Vigilia di Milan-Cagliari movimentata dal confronto pastori-rossoblù.
La protesta dei pastori sardi, in lotta contro il ribasso del prezzo del latte, si è spostata ad Asseminello. Il blocco opposto al Cagliari che lasciava il centro sportivo, sabato mattina, è stata ovviamente la notizia delle ultime ore. Un fatto che ha provocato certamente rumore, sia per l’evoluzione delle rimostranze iniziate in settimana con il latte rovesciato sulle strade, sia per la cassa di risonanza rappresentata dai rossoblù.
Davanti alla disperazione dei pastori, a fare da primo mediatore è stato il direttore generale del Cagliari, Mario Passetti. Un confronto pacifico seppur serrato, con il dirigente che ha gestito bene un momento non certo semplice. Sia per la logistica – tra spazi angusti e l’esigenza del gruppo di Maran di raggiungere l’aeroporto per partire alla volta di Milano -, sia perché i pastori non avevano intenzione di recedere dalle loro intenzioni. “Non giocate, date un segnale forte – la richiesta – Voi perdete una partita e dei punti, ma il significato varrebbe molto di più”, il succo delle parole che Passetti si è trovato ad affrontare.

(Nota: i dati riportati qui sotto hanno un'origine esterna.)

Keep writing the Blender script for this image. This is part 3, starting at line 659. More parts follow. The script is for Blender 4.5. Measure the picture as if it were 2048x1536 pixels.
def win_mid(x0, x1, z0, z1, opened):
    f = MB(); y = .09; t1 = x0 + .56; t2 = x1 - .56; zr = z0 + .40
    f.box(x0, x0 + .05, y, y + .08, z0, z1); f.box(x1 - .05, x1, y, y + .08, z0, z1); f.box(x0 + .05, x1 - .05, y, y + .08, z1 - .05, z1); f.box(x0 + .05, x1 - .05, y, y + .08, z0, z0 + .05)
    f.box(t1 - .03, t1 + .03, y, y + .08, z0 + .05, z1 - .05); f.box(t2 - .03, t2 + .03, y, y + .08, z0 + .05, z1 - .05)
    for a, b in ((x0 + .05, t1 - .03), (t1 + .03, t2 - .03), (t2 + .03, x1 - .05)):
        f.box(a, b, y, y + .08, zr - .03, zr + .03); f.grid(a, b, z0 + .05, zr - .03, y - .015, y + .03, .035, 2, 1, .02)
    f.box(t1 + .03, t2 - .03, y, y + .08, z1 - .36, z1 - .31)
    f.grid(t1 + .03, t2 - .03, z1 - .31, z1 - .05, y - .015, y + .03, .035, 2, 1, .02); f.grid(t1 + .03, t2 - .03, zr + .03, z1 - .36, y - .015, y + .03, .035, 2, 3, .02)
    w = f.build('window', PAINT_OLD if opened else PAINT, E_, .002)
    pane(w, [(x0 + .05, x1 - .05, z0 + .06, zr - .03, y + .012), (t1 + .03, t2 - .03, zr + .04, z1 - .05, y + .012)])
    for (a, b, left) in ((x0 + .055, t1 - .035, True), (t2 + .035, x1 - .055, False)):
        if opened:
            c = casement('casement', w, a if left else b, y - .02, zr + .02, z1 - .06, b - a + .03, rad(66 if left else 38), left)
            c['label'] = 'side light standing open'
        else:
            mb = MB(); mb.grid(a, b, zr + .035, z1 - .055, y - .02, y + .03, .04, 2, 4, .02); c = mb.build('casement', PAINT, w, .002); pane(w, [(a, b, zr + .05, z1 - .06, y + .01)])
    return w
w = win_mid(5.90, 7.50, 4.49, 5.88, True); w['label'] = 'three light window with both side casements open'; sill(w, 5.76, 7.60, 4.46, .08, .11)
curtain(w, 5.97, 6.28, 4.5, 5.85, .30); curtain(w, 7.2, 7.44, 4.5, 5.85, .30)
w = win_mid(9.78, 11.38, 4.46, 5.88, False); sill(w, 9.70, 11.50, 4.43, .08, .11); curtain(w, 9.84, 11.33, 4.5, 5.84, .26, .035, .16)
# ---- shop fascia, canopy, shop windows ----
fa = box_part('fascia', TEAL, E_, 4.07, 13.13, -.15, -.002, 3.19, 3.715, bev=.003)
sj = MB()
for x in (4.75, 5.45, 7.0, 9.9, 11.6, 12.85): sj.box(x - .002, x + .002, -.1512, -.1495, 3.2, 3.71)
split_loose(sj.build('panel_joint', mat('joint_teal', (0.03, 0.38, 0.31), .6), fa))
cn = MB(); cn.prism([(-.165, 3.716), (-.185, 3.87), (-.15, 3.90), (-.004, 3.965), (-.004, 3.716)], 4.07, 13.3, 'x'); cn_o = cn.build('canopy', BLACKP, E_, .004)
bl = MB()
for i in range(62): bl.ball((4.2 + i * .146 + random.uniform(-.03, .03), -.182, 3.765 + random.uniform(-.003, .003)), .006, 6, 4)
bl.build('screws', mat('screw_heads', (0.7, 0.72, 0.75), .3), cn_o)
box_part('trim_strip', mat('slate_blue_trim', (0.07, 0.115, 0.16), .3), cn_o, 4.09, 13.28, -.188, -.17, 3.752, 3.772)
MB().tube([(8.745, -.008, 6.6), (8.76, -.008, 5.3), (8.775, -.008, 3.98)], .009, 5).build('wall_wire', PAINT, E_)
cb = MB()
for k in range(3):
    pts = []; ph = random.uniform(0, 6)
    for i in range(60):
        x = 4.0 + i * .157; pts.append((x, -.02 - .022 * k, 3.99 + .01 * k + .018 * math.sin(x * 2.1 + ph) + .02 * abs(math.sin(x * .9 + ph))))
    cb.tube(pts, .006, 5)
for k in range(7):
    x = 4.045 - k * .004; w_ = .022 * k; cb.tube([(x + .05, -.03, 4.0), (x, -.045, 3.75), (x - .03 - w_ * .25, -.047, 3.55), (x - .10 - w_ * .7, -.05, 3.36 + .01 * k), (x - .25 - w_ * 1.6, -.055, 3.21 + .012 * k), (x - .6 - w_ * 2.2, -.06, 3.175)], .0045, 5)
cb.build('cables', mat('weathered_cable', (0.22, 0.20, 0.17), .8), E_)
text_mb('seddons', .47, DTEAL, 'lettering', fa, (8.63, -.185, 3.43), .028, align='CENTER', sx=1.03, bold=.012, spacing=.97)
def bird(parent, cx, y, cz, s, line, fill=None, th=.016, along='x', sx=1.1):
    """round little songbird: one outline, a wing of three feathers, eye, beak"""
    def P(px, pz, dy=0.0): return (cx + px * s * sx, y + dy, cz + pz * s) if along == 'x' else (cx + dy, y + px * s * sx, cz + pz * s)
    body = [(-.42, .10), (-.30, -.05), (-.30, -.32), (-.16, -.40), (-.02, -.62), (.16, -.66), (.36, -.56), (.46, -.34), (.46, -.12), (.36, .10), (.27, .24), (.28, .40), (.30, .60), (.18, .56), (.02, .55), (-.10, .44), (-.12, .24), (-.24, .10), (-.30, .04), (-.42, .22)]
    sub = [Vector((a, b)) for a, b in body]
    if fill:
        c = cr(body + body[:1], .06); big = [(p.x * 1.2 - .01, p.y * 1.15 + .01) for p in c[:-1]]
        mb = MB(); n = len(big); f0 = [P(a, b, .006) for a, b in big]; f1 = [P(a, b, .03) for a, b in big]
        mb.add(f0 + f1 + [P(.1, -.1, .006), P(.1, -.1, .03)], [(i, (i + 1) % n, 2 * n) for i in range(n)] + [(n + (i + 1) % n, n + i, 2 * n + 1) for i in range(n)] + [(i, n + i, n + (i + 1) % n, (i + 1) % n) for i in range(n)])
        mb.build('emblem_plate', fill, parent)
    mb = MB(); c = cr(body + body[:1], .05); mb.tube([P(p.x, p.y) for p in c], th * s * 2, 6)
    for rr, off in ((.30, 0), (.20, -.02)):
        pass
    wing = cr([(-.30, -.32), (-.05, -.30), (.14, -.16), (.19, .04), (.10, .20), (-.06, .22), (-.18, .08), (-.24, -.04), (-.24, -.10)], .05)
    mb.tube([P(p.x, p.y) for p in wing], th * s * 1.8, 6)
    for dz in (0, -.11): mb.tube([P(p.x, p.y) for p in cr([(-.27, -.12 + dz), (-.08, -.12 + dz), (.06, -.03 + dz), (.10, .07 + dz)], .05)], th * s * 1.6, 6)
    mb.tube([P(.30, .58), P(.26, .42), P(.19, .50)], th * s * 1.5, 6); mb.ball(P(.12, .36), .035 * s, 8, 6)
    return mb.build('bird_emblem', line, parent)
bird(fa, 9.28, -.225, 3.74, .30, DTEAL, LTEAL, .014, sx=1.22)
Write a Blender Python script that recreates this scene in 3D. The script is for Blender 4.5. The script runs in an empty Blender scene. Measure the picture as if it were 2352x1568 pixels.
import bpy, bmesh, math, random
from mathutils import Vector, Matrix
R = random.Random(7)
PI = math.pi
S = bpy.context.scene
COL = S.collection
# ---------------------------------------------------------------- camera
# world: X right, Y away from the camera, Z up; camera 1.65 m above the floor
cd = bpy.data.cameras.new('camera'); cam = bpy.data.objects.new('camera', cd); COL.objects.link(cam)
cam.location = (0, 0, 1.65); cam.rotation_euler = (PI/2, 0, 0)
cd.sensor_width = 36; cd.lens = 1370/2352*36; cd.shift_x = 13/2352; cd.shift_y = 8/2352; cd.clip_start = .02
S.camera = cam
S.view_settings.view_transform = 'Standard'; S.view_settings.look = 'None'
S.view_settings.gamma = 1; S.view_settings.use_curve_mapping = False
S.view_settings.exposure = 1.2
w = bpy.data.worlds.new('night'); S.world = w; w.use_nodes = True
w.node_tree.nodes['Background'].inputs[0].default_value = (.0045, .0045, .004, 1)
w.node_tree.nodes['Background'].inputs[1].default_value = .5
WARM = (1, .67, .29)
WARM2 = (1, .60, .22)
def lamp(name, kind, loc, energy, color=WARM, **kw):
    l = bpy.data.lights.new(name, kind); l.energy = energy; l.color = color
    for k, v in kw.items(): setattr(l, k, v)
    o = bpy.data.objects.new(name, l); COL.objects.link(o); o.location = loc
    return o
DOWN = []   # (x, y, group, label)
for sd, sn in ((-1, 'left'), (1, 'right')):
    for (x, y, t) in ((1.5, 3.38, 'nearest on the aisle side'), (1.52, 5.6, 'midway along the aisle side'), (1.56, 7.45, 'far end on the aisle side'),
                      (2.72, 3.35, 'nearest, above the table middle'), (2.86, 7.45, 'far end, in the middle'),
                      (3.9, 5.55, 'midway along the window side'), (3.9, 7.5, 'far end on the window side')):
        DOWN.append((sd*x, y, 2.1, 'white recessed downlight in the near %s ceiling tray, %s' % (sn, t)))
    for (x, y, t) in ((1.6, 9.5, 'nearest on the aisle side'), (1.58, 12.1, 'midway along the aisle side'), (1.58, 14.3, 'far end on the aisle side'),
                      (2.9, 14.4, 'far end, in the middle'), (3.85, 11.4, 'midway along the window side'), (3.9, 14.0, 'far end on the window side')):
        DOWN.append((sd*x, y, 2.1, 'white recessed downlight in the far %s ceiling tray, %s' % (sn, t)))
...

Il Cagliari è uscito bene da una situazione non certo comoda, anche inattesa, e decisiva è stata la scelta di far uscire tutta la squadra nella zona parcheggi. Pavoletti e compagni hanno messo la faccia, Passetti le parole, facendo il possibile in quel frangente. Capendo – i sardi (da Passetti a Barella, Aresti e Deiola) in primis – cosa significhi il mondo agro-pastorale per la terra sarda. Cosa significhi fare fatica a portare il cibo a casa, per sé e i propri figli, ogni giorno.
E allora bene hanno fatto anche i pastori a fare un passo indietro una volta ottenuta l’uscita della squadra al loro fianco. Perché – come scrive Omar Onnis – “prendersela col Cagliari Calcio francamente mi pare un colpo di teatro mal studiato. Specie se si pretende che la squadra rifiuti di giocare o cose del genere. Una richiesta che non ha alcuna possibilità di essere accolta. Non per cattiva volontà della squadra, ma perché sono coinvolti troppi soggetti terzi, troppi meccanismi e troppi interessi. E se il Cagliari perde, cosa ci guadagnano i pastori, oltre all’odio dei tifosi e al fastidio dell’intera organizzazione calcistica professionistica di cui il Cagliari fa parte?”.
Del resto, è celebre la frase di un pastore intervistato da Peppino Fiori negli anni Settanta, in risposta alla domanda su cosa ci guadagnasse se il Cagliari di Gigi Riva vinceva: “e se perde cosa ci guadagno?”.
Che poi anche il Cagliari debba (e possa) farsi portatore, volano fortissimo e convinto delle battaglie storiche (sociali, politiche ed economiche) della Sardegna è altrettanto vero, prendendo spunto da realtà simili, a cominciare dal Barcellona. Per andare al di là degli slogan e del marketing, per lasciare un segno davvero forte oltre a quello del pallone che rotola.
Ma questa è un’altra storia, comunque legata all’attualità, che interessa la storia dell’isola e del club rossoblù, oggi in mano non sarda e di un esponente certamente più vicino a chi comanda rispetto a chi protesta (pastori e non solo). Una sorta di utopia, insomma. Ma servono anche quelle, per andare avanti.